Review by Irmgard Heidler

Suzan van Dijk, Lia van Gemert, Sheila Ottway (Hg.):

Writing the history of women’s writing.

Toward an international approach.

Amsterdam: Royal Netherlands Academy of Arts and Sciences 2001.

276 Seiten, ISBN 90–6984–293–9, € 43,00

This collection contains 20 essays on female authorship between the 16th and the beginnings of first feminist movements in different European countries in the 19th century. The essays also address the question of how the historiography of women’s literature ought to be approached (cf. p. x).

The essays are the proceedings of a 1998 colloquium for feminist literary studies whose participants came in equal numbers from the Netherlands and Belgium as well as from North America, Great Britain, Ireland, Germany, France, and Hungary. The essays differ in terms of their place in scholarship, in part reflecting the differences in women’s literary production in the countries represented. Despite these differences, participants were able to interchange ideas on a series of issues, and to plead to continue engaging in comparative studies in the future. The colloquium centered around a large-scale Dutch research project of an anthology, Met en zonder lauwerkrans. Schrijvende vrouwen uit de vroegmoderne tijd 1550–1850: van Anna Bijns tot Elise van Calcar[1] “With and without laurels” introduces approximately 160 mostly unknown authors to a wide audience. The prominent placement of Dutch and Flemish women’s literary history in this collection is the result of a concerted effort to introduce the work of authors who have been marginalized due to their writing in non-dominant languages (unlike, say, writers of dominant languages like English and German or French).

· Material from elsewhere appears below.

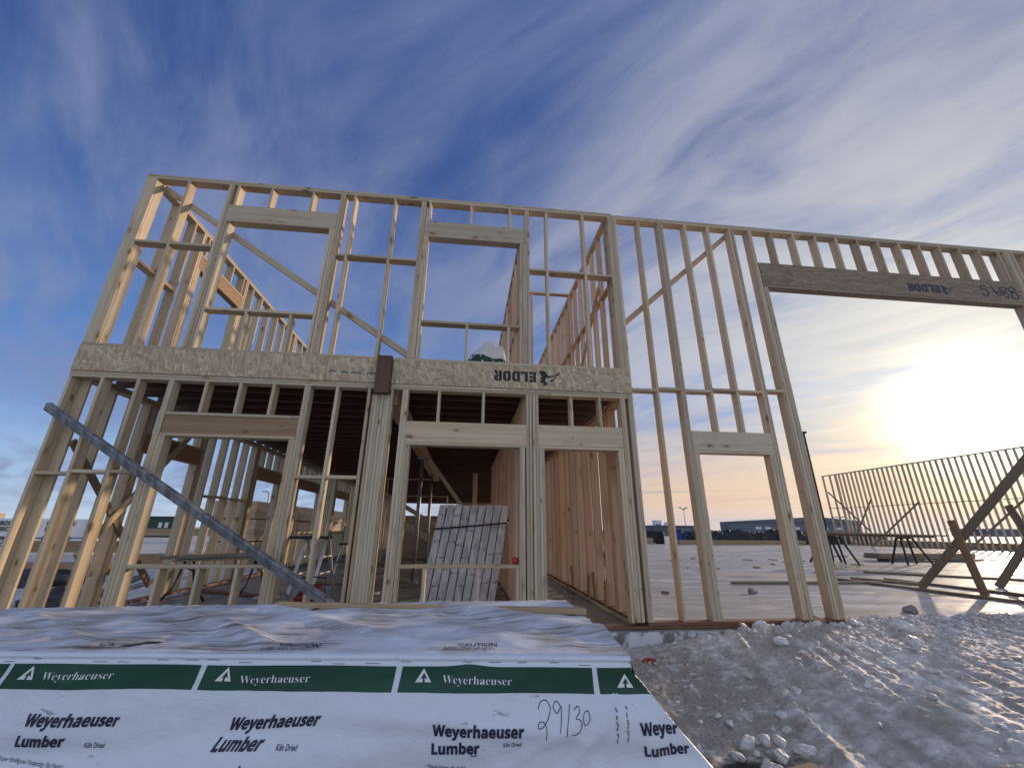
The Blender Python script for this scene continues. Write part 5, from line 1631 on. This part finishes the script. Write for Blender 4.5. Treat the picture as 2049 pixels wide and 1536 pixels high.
t = beam_stack("board_stack", 16.3, 20.6, 10.6, 11.3, 0.06, 0.26, 'weathered', "flat stack of grey boards lying on the icy slab", 2)
board("board", t, (16.8, 10.9, 0.02), (18.4, 10.9, 0.02), 0.09, 0.5, (0, 0, 1), 'weathered')
board("board", t, (18.9, 10.8, 0.03), (20.9, 10.8, 0.02), 0.05, 0.6, (0, 0, 1), 'weathered')

XB = thing("timber_brace", "dark raking brace nearest the tall wall, crossed by a short strut, at the right edge", "brace", (9.4, 2, 0))
board("brace_board", XB, (9.4, 3.13, -0.02), (9.4, 0.10, 2.80), 0.038, 0.14, (1, 0, 0), 'weathered')
board("strut", XB, (9.355, 1.97, -0.02), (9.355, 2.12, 1.28), 0.038, 0.14, (1, 0, 0), 'header_brown')
XC = thing("timber_brace", "second dark raking brace farther right, cut off by the frame edge", "brace", (11.2, 2, 0))
board("brace_board", XC, (11.2, 3.10, -0.02), (11.2, 0.4, 3.2), 0.038, 0.14, (1, 0, 0), 'weathered')
board("strut", XC, (11.24, 2.1, -0.02), (11.24, 2.45, 1.6), 0.038, 0.14, (1, 0, 0), 'weathered')
for p, q, lab in (((8.89, 4.6, 0.0), (9.16, 0.6, 0.0), "long dark board on the ice running towards the viewer, nearest the tall wall"),
                  ((10.12, 4.55, 0.0), (10.2, 1.2, 0.0), "long dark board on the ice beneath the short strut"),
                  ((9.42, 4.75, 0.0), (9.9, 3.6, 0.0), "short dark board on the ice behind the end post of the tall wall"),
                  ((5.84, 4.0, 0.0), (9.3, 3.86, 0.0), "thin dark board lying crosswise on the ice inside the tall wall"),
                  ((11.2, 6.2, 0.0), (13.6, 4.0, 0.0), "dark board on the ice in front of the flat board stack")):
    o = board("scrap_board", None, p, q, 0.10, 0.045, (1, 0, 0) if abs(p[0] - q[0]) < 1 else (0, 1, 0), 'weathered')
    tag(o, lab, "board")

# far side wall of the big hall
FW = thing("timber_wall_frame", "long far wall frame of bare studs in front of the sunset, propped by braces", "wall frame", (33.4, 22, 0))
flat_y("bottom_plate", FW, 12.6, 30.78, 33.4, -0.03, 0.02, 'weathered')
flat_y("top_plate", FW, 12.6, 30.78, 33.4, 5.94, 6.02, 'spf')
for y in [30.74, 29.95, 29.38, 29.34, 29.30]:
    wall_y(FW, y, 33.4, 0.021, 5.939, 1, mat='spf', jit=0.002, dep=0.19)
k = 0
y = 28.96
while y > 12.7:
    wall_y(FW, y, 33.4, 0.021, 5.939, 1, mat='spf', jit=0.002, dep=0.19)
    y -= 0.4064
flat_y("sill_plate", FW, 29.42, 30.73, 33.4, 2.26, 2.32, 'weathered')
flat_y("blocking", FW, 29.42, 30.73, 33.35, 3.05, 3.10, 'weathered', 0.04)
flat_y("blocking", FW, 12.6, 29.3, 33.36, 3.02, 3.06, 'weathered', 0.038)
for p, q in (((33.34, 30.4, 4.5), (33.34, 27.2, 1.1)), ((33.3, 26.35, 3.6), (32.0, 27.9, 0.0)), ((33.3, 22.65, 3.2), (31.5, 25.6, 0.0)), ((33.3, 16.5, 3.1), (31.3, 19.0, 0.0))):
    board("brace", FW, p, q, 0.05, 0.12, (1, 0, 0), 'weathered')
tag(box("lumber_stack", (35.0, 8.0, -0.3), (36.0, 29.0, 0.42), 'plank_tan'), "low tan lumber stack lying along the foot of the far stud wall", "lumber stack")

# ------------------------------------------------------------------ far background on the right
beam_stack("beam_stack", 17.6, 28.8, 28.9, 29.6, -0.02, 0.30, 'plank_tan', "pale beams lying along the far edge of the icy slab", 2)
beam_stack("beam_stack", 7.6, 16.2, 30.6, 31.4, -0.34, 0.45, 'plank_tan', "tan boards stacked beyond the far edge of the slab, left of the blue toilet", 2)
tag(box("tarped_pile", (7.0, 34.0, -0.34), (18.8, 36.5, 1.02), 'debris', None, 0.12), "long black sheeted pile beyond the slab, left of the blue toilet", "covered pile")


def heap(x0, x1, y0, y1, h, lab, seed):
    bm = bmesh.new()
    nx_, ny_ = 70, 14
    vs = []
    for j in range(ny_ + 1):
        row = []
        for i in range(nx_ + 1):
            fx, fy = i / nx_, j / ny_
            e = min(1, fx * 14, (1 - fx) * 14, fy * 4, (1 - fy) * 4)
            x, y = x0 + (x1 - x0) * fx, y0 + (y1 - y0) * fy
            z = YL - 0.1 + (h - YL) * e * (0.82 + 0.22 * wr(x * 0.7, y * 0.9, seed) + 0.18 * wr(x * 2.3, y * 2.3, seed) + 0.10 * wr(x * 6, y * 6, seed))
            row.append(bm.verts.new((x, y + 0.3 * wr(x * 1.5, y, seed + 3), z)))
        vs.append(row)
    for a, b in zip(vs, vs[1:]):
        for i in range(nx_):
            bm.faces.new((a[i], a[i + 1], b[i + 1], b[i]))
    o = finish(bm, "debris_heap", 'debris', None, False, loc=((x0 + x1) / 2, y0, YL))
    return tag(o, lab, "debris heap")


heap(19.6, 33.5, 31.0, 35.0, 1.35, "long dark heap of machinery and debris beyond the icy slab", 2.0)
heap(33.6, 41.0, 32.0, 36.0, 1.05, "dark debris heap at the foot of the grey warehouse, behind the end post", 6.0)
TO = thing("portable_toilet", "small blue portable toilet at the far edge of the icy slab", "toilet", (19.0, 32, YL))
box("cabin", (18.55, 31.8, YL), (19.35, 32.6, 1.0), 'blue_panel', TO, 0.04)
box("roof", (18.5, 31.75, 1.001), (19.4, 32.65, 1.12), 'blue_panel', TO, 0.05)
box("door", (18.62, 31.775, YL + 0.05), (19.28, 31.8, 0.9), 'blue_panel', TO)

WH = thing("warehouse", "long grey warehouse with a shallow roof on the right horizon", "warehouse", (125, 150, YL))
bm = bmesh.new()
pr = [(100.5, YL), (100.5, 4.4), (138.0, 6.5), (156.0, 5.2), (156.0, YL)]
f0 = [bm.verts.new((x, 150.0, z)) for x, z in pr]
f1 = [bm.verts.new((x, 156.0, z)) for x, z in pr]
bm.faces.new(f0)
bm.faces.new(f1[::-1])
for i in range(len(pr)):
    bm.faces.new((f0[i], f0[(i + 1) % len(pr)], f1[(i + 1) % len(pr)], f1[i]))
finish(bm, "body", 'cladding', WH)
box("fascia", (100.2, 149.7, 4.10), (156.3, 149.95, 4.42), 'cladding_dark', WH)
for x in (111.0, 115.0, 121.0, 127.0, 133.0, 139.0, 145.0):
    box("window", (x, 149.9, 1.7), (x + 2.4, 149.97, 2.6), 'window_bright', WH)
GB = thing("grey_shed", "flat grey shed beyond the blue toilet, below the tall lamp mast", "shed", (72, 110, YL))
box("body", (52.0, 110, YL), (64.0, 118, 2.1), 'cladding_dark', GB)
box("roof", (51.7, 109.7, 2.101), (64.3, 118.3, 2.4), 'cladding', GB)
box("door", (60.0, 109.9, YL), (62.6, 109.97, 1.7), 'cladding', GB)
t = thing("lamp_mast", "tall lamp mast with three floodlights on the horizon behind the tall wall", "lamp mast", (83, 150, YL))
bm = bmesh.new()
bar(bm, (82.9, 150, YL), (82.9, 150, 8.6), 0.14, 8, 0.09)
finish(bm, "pole", 'steel', t)
for dx, dz in ((-1.3, 0.5), (0.1, 0.1), (1.2, 0.5)):
    bm = bmesh.new()
    bar(bm, (82.9, 150, 8.3), (82.9 + dx, 150, 8.7 + dz), 0.08, 6)
    finish(bm, "bracket", 'steel', t)
    box("lamp_head", (82.9 + dx - 0.55, 149.8, 8.65 + dz), (82.9 + dx + 0.45, 150.2, 8.95 + dz), 'black', t)
for i, (px_, w_, h_, y_) in enumerate(((700, 26, 36, 1500), (738, 16, 24, 1500), (762, 20, 30, 1540), (640, 40, 12, 1500), (830, 50, 10, 1500), (980, 24, 20, 1500), (1010, 30, 14, 1500), (560, 30, 9, 1500))):
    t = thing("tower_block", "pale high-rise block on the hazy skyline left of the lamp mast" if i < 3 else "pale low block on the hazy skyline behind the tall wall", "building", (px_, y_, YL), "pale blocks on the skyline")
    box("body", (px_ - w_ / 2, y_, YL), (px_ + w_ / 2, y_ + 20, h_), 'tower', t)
    box("window", (px_ - w_ / 2 + 3, y_ - 0.3, h_ * 0.45), (px_ + w_ / 2 - 3, y_ - 0.05, h_ * 0.62), 'window_dark', t)
FS = thing("grey_shed", "long low grey building on the far right horizon behind the stud wall", "shed", (240, 150, YL))
box("body", (214, 150, YL), (262, 165, 2.3), 'cladding', FS)
box("roof", (213.6, 149.7, 2.301), (262.4, 165.3, 2.75), 'window_bright', FS)

# ------------------------------------------------------------------ lumps of snow, stones and scraps on the bank


def lump(name, x, y, r, mat, lab, cat, group=None, flat=0.75, seed=0, sub=3, rough=0.3):
    bm = bmesh.new()
    ax_ = (RND.uniform(0.8, 1.6), RND.uniform(0.7, 1.1), flat)
    th = RND.uniform(0, 6.28)
    for _ in range(11 if sub < 3 else 17):
        q = Vector((RND.gauss(0, 1), RND.gauss(0, 1), RND.gauss(0, 1))).normalized() * RND.uniform(0.75, 1.1)
        bm.verts.new(q)
    hull = bmesh.ops.convex_hull(bm, input=bm.verts[:])
    bmesh.ops.delete(bm, geom=[g_ for g_ in hull['geom_interior'] if isinstance(g_, bmesh.types.BMVert)], context='VERTS')
    bmesh.ops.subdivide_edges(bm, edges=bm.edges[:], cuts=3 if sub >= 3 else 1, use_grid_fill=True, smooth=0.35)
    bmesh.ops.triangulate(bm, faces=bm.faces)
    for v in bm.verts:
        p = v.co.copy()
        n_ = 1 + 0.5 * rough * wr(p.x * 2.5 + seed, p.y * 2.5, p.z * 2.5) + 0.10 * wr(p.x * 7, p.y * 7 + seed, p.z * 7)
        q = Vector((p.x * ax_[0], p.y * ax_[1], p.z * ax_[2])) * r * n_
        v.co = Matrix.Rotation(th, 3, 'Z') @ q
    z = (ground_h(x, y) if not (y > 0.55 and x > 2.4) else -0.026) + r * flat * 0.35
    o = finish(bm, name, mat, None, False)
    o.location = (x, y, z)
    return tag(o, lab, cat, group)


big = [(2.01, -1.95, .07), (1.94, -2.28, .075), (2.10, -2.16, .06), (2.27, -2.17, .045), (2.61, -1.15, .04), (3.07, -0.01, .085), (5.1, -0.35, .12), (4.57, -0.94, .085), (3.31, -0.7, .065), (2.48, -1.7, .04),
       (2.98, -0.04, .06), (3.86, 0.06, .07), (3.98, 0.09, .06), (4.46, -0.05, .075), (4.69, -0.12, .07), (3.3, -0.12, .06), (3.55, -0.08, .075), (4.2, -0.16, .06), (2.12, -1.98, .055), (2.2, -2.03, .05), (1.85, -2.08, .045), (2.03, -2.38, .05)]
for i, (x, y, r) in enumerate(big):
    lump("snow_lump", x, y, r, 'chunk', "large rounded lump of dirty snow on the snow bank below the tall wall", "snow lump", "large snow lumps on the bank", seed=i * 3.1)
cnt = 0
while cnt < 230:
    x, y = RND.uniform(1.5, 6.8), RND.uniform(-2.6, 0.25)
    if x < 1.9 and y > -0.4:
        continue
    dens = 0.25 + 0.9 * sstep(y, -0.7, 0.1) * sstep(x, 2.2, 3.0) + 0.8 * math.exp(-((x - 2.1) ** 2 + (y + 2.0) ** 2) / 0.10) + 0.4 * math.exp(-((x - 2.6) ** 2 + (y + 0.9) ** 2) / 0.2)
    if RND.random() > dens:
        continue
    lump("snow_lump", x, y, RND.choice((.010, .013, .016, .020, .026, .034)), 'chunk', "small crumb of dirty snow scattered over the snow bank", "snow lump", "small snow crumbs on the bank", seed=cnt * 1.7, sub=2)
    cnt += 1
M['stone'] = material('grey_stone', plain((0.33, 0.31, 0.29), 0.7, 0.0, 0.25, 25.0, 0.5))
cn = 0
while cn < 26:
    x, y = RND.uniform(2.6, 14.0), RND.uniform(0.5, 12.0)
    if x < 4.7 and y < 0.6:
        continue
    a_ = RND.uniform(0, 3.14)
    ln_ = RND.choice((0.08, 0.14, 0.22, 0.4))
    o = board("wood_chip", None, (x, y, -0.012), (x + ln_ * math.cos(a_), y + ln_ * math.sin(a_), -0.010), 0.035, 0.022, (0, 0, 1), RND.choice(('weathered', 'plank_tan', 'header_brown')))
    tag(o, "small wood offcut littering the icy slab behind the tall wall", "wood offcut", "offcuts littering the slab")
    cn += 1
lump("stone", 6.42, 0.72, .11, 'stone', "grey stone on the edge of the icy slab in front of the long boards", "stone", seed=40)
lump("stone", 5.36, 2.64, .10, 'stone', "grey stone on the ice seen between the posts of the tall wall", "stone", seed=44)
o = board("wood_scrap", None, (4.05, -0.02, -0.05), (4.42, 0.05, 0.035), 0.16, 0.04, (0, 1, 0.3), 'header_brown')
tag(o, "broken brown wood scrap in the snow under the tall wall plate", "wood scrap")
o = board("wood_scrap", None, (1.98, -2.42, -0.285), (2.16, -2.40, -0.270), 0.10, 0.02, (0, 1, 0), 'plank_tan')
tag(o, "pale wood scrap at the bottom edge below the snow heap", "wood scrap")
bm = bmesh.new()
pts = [(1.86, -0.56), (1.90, -0.50), (1.95, -0.52), (1.97, -0.58), (1.93, -0.62), (1.92, -0.55), (1.98, -0.47), (2.02, -0.52)]
pipe(bm, [(x, y, ground_h(x, y) + 0.018) for x, y in pts], 0.008, 6)
tag(finish(bm, "string_tangle", 'red', None, True), "tangle of red string on the dirt right of the wrapped pile", "string")
bm = bmesh.new()
bbox(bm, (1.50, -2.55, -0.30), (1.86, -2.42, -0.288))
bmesh.ops.subdivide_edges(bm, edges=bm.edges[:], cuts=7, use_grid_fill=True)
for v in bm.verts:
    v.co.z += 0.025 * wr(v.co.x * 9, v.co.y * 9, 1.0)
tag(finish(bm, "plastic_scrap", 'green_band', None, True), "green plastic scrap in the dirt beside the flared wrap corner", "plastic scrap")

In-depth portraits of five Dutch women writers (representing religious texts, neo-classicist texts, and novels) as well as of one Flemish poet, together with translations into French, English, or German serve as an introduction to the volume. In her preface, Suzan van Dijk offers guidelines to understanding the heterogenous methodologies and their problems, empirical research and different schools of thought by grouping the essays in three groups. The first group, “The history of women’s writing,” talks about different approaches in the histiography of women’s writing. “Broader approaches in women’s literary historiography” introduces more overarching concepts in the history of studying women’s literature. The essays range from taking stock of women’s literature to systematic research on the life and work of relatively unknown women authors, the conditions of their writing and the way in which their work has been presented to discussing feminist literary criticism, talking about issues of authorship (cf. Louise Schleiner’s “sujet de l’énonciation”) and text. The index at the end of the collection is very useful for finding information on specific topics and issues.

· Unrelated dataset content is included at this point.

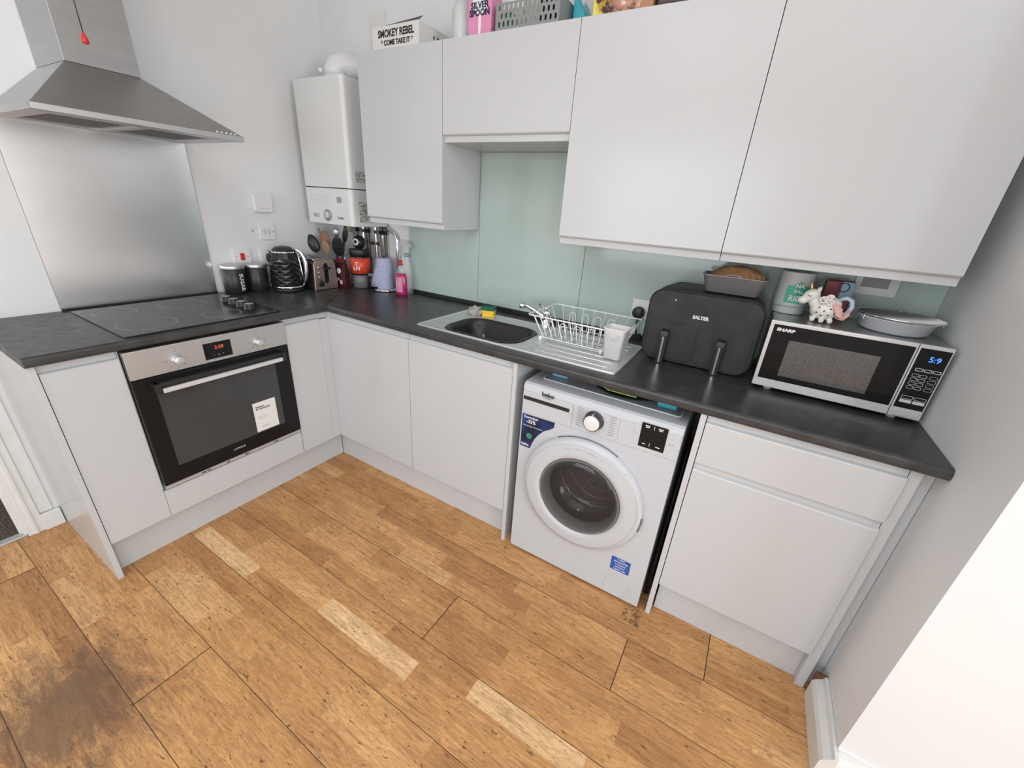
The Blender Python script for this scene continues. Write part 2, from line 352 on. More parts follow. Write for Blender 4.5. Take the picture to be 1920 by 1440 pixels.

It might be of interest to note that some of the later forgotten women authors outdid their contemporary male colleagues in terms of fame. Boursier traces the direct link between non-conformity and exclusion from the history of French literature by using 17th and 18th century French women writers Madame de Villedieu and Madame de Graffigny (cf. p. 164). Often, women authors are only known for select works, not for their collected works, especially if some of their works do not conform to standard genres (cf. Riet Schenkeveld-van der Dussen, p. 9).

The authors differ in their stance on qualitative evaluation of literature; most of them favour focusing on the importance of women’s writing for society (this also applies to Met en zonder lauwerkrans). Petra Broomans unearthes criteria of selection such as “novelty” and the “other,” as advocated in the prestigious Scandinavian project, the Nordisk Kvinnolitteraturhistoria (The History of Literature of Scandinavian Women, 1993–1999), as not entirely free of dominant structures. Christine Planté discusses the difficulties associated with defining criteria for selection for an anthology of 19th century French women writers based on the textual qualities of their works. This undertaking resulted in a “deconstruction” of the illusion of a timeless “femininity,” as the author was not able to find any homogeneity in the production of women’s writing of poetry. Planté did, however, find homogeneity in the reception of these works (ranging from irony to resistance) which in term caused similar reactions, coping strategies, and discourses among the women authors (cf. p. 152).

Approaches which examine the conditions of women in writing range from suggestions to increase women’s representation in publishing (which is, by the way, surprisingly high) to questions of positioning of self in relation with exclusive strategies of the literary business on an international scale (cf. Geraldine Sheridan, p. 208, Paul Hoftijzer, p. 220). Gemerts, one of the editors of Met en zonder lauwerkrans, concludes that the sociological and functional approach of many scientists should be endorsed and that the historiography approach in literature ought to be developed further (cf. p. 236). Furthermore, a broader audience would become interested in literature if issues of everyday life were not excluded from the body of work, as it is often the case with non-canonical literature.

Joepp Leerssen concludes in the closing essay of this anthology that the history of literature only gains importance from the intersection of production and reception by women and men. He claims that a synopsis of literary reception, of processes of reading and reception as well as stereotypes is needed (cf. p. 256). One way of doing so might be a new Dutch research project that deals with “Women authors and their reception, 1700–1880.” Its researchers argue that contemporary reactions to women’s writing offer an oversight over the effects of women’s writing (after all, there has always been a time lag between women’s writing and their disappearance from literary history).


[1]: Riet Schenkeveld-van der Dussen, Karel Porteman, Piet Couttenier, Lia van Gemert (Hg.), Amsterdam: Amsterdam University Press, 1997.